Investigation to look at complaints of Jew hatred and party’s response; Labour may have to reveal internal texts, emails; campaigner: Corbyn is an anti-Semite, unfit for office
By TOI STAFF 28 May 2019, 4:53 pm
The UK’s Equality and Human Rights Commission announced Tuesday it had launched a formal investigation into allegations of anti-Semitism in the Labour party.
The EHRC, the main government anti-racism watchdog, said it would probe whether the main opposition party led by Jeremy Corbyn had discriminated against, harassed or victimized Jews in violation of the UK’s 2006 Equality Act.
The organization will also examine whether the party responded to complaints of unlawful acts in a lawful, efficient and effective manner.
In a statement Tuesday, the commission said it decided to launch the formal inquiry after receiving numerous complaints of anti-Jewish discrimination in the Labour Party. The watchdog said it had been carrying out preliminary investigations into the complaints since March, and had given the party an opportunity to respond.
A formal investigation is rare step by the commission, which last investigated a political party in 2010, when it probed the far-right British National Party’s ban on minorities.

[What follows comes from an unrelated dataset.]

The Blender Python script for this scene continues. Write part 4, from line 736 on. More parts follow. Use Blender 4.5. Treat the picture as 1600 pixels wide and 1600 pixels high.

The commission, which was created by a Labour government in 2006, is vested with tough powers designed to force organizations to comply with equality and human rights laws.
It may compel the Labour Party to reveal details of its handling of anti-Semitism in recent years, including internal communications such as text messages and emails.
Jewish groups have accused Corbyn, a far-left politician, of allowing a massive surge in anti-Semitism within the ranks of the party that was once considered the natural home of British Jewry. Thousands of cases of alleged hate speech against Jews have been recorded within Labour since 2015, when Corbyn was elected to lead the party.
The Board of Deputies of British Jews has accused Corbyn of encouraging anti-Semitic rhetoric and at times engaging in it, though he disputes the claim.
Corbyn has vowed to punish any party member caught making racist statements, yet he has defended a number of members who made vitriolic anti-Semitic remarks, and has expelled hardly any members despite more than 850 formal complaints. Last month he admitted in a secret recording that evidence of racism against Jews in his party may have been “mislaid, ignored or not used.”
An interparliamentary committee of inquiry has previously dismissed as unsatisfactory an internal Labour audit that largely cleared the party of anti-Semitism allegations.
On Tuesday, a Labour spokeswoman told the Guardian the party would cooperate with the investigation even though she said they rejected its premise.
“[The Labour party] is fully committed to the support, defense and celebration of the Jewish community and is implacably opposed to antisemitism in any form,” she said.
She said that Labour was working to beef up its internal rules in its bid to stamp out anti-Semitism.
However, the head of the Campaign Against anti-Semitism, Gideon Falter, told the Guardian the inquiry was necessary because Labour has “repeatedly failed to address its own antisemitism problem.”
Falter, whose CAS group lodged one of the complaints to the EHRC, told the paper that Corbyn’s behavior and handling of the affair made him unfit for office.
“Over the course of his leadership, we have seen enough to convince us that Jeremy Corbyn himself is an anti-Semite and unfit for any public office, and though few have acted, most Labour MPs seem to agree with us,” he said.
Falter said that even after the EHRC approached the Labour leadership about the complaints in March, “they still failed to offer action sufficient to reassure the commission that the anti-Semitic discrimination and victimization would stop.”
Last month, British police arrested three people near London suspected of inciting anti-Semitic hatred in the Labour Party’s ranks. The arrests were rare interventions by law enforcement against suspected propagators of anti-Semitism within the party.
Corbyn himself has drawn criticism for his actions. Last year he expressed regret for having defended a 2012 anti-Semitic mural in London’s East End. The mural, named Freedom of Humanity, was painted on a property near Brick Lane by the Los Angeles-based graffiti artist Kalen Ockerman. It depicted a group of men — seemingly caricatures of Jewish bankers and businessmen — counting their money on a Monopoly board which is balanced on the back of naked workers.
Earlier this month, Corbyn was found to have authored a glowing foreword to a book that claims that Jews control global financial systems and describes them as “men of a single and peculiar race.”
In addition, the Hamas terror group has thanked Corbyn for his solidarity in recognizing Palestinian mourning over the 71st anniversary of the formation of the State of Israel.
The Labour leader has in the past been criticized for calling terror groups Hamas and Hezbollah “friends” when inviting members for a parliamentary meeting in 2009. He later downplayed the comment and said he regretted using the term.
Last year it emerged that in 2014 Corbyn attended a ceremony that honored the terrorists behind the 1972 Munich Olympic massacre. He later said “I was present when [a wreath] was laid, I don’t think I was actually involved in it.”